Strategies
Every discovery strategy an agent can run, what it finds, when to use it, and what it needs.
Each strategy looks for a different reason to reach out. An agent can run several at once. Turn on the ones that fit how your buyers actually behave.
Priority order
Signals are not equal. CatchIntent works the stronger ones first, so when your daily allowance fills it fills with the best leads available, not whatever ran first.
| Tier | Strategies | Why |
|---|---|---|
| Strongest | Job changes, Funding | A specific person at a specific moment |
| Strong | Hiring | The right company with a clear reason |
| Lighter | Competitor, LinkedIn keyword, X keyword, Influencer | Paying attention to the category, not yet saying they buy |
| Baseline | ICP search | Right profile, no timing. Steady volume between stronger signals |
A good starting set for most teams: Job changes, Funding, Hiring, and ICP search. These work well on a solid ICP alone. Add the engagement strategies once your competitors and keywords are sharp.
Job changes
Finds: someone in an ICP role who recently moved companies.
Example: "Maria moved from Director of RevOps at Acme to VP Sales at Beta last week."
When to use: almost always. A new leader re-evaluates tools in their first quarter, so this is one of the strongest signals.
Needs: accurate ICP roles. Without role targeting it returns anyone who changed jobs.
Funding
Finds: ICP people at companies that just raised a round.
Example: "Acme closed a $12M Series A. New budget and an unsettled tool stack."
When to use: when a raise means budget for what you sell. Strong for tools bought with new funding.
Needs: ICP roles, so it returns the decision-maker at the funded company rather than anyone there.
Hiring
Finds: ICP people at companies hiring for roles your product supports or replaces.
Example: "Beta is hiring three SDRs and a Sales Ops Manager."
When to use: when a company scaling a function is a buying signal for you. The deal cycle is often slower than Job changes or Funding.
Needs: the roles your product affects (not the roles you sell to) configured on the agent. See Tuning Agents.
Competitor engagement
Finds: people reacting to or commenting on a competitor's posts.
Example: "Sam commented 'we looked at this last quarter' on a competitor's post."
When to use: when your competitors post and their audience overlaps with your buyers.
Needs: a focused competitor list in the brand profile. Broad competitors make this noisy.
LinkedIn keyword discussions
Finds: people posting on LinkedIn about the keywords you track.
Example: "Jay asked, best tool for outbound that also does intent?"
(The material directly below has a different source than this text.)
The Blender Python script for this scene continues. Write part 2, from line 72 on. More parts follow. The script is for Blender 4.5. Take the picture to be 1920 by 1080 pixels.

When to use: when buyers describe your problem in their own words on LinkedIn.
Needs: keywords that match how buyers talk, not category words. See Brand Info.
X keyword discussions
Finds: the same as LinkedIn keyword discussions, on X.
Example: a post on X about switching away from a tool you replace.
When to use: when your buyers are active on X. It works best paired with LinkedIn keyword discussions for fuller coverage, and is the lightest signal on its own. Review quality after a couple of weeks.
Needs: the same keyword set. You can keep a separate X keyword list if buyers phrase things differently there.
Influencer engagement
Finds: people engaging with specific industry voices you choose.
Example: someone commenting on a well-known operator's post about the problem you solve.
When to use: only when you know specific voices your buyers actually follow. Otherwise it mostly surfaces other sellers.
Needs: named influencer profiles in the brand profile.
ICP search
Finds: people who match your ICP, with no event attached.
Example: "Head of Sales at a 50 to 200 person SaaS, no signal yet."
When to use: as steady baseline volume to keep the team fed between stronger signals. Do not treat it as intent; it is a static profile match.
Needs: a tight ICP. This is the strategy where a loose ICP hurts most.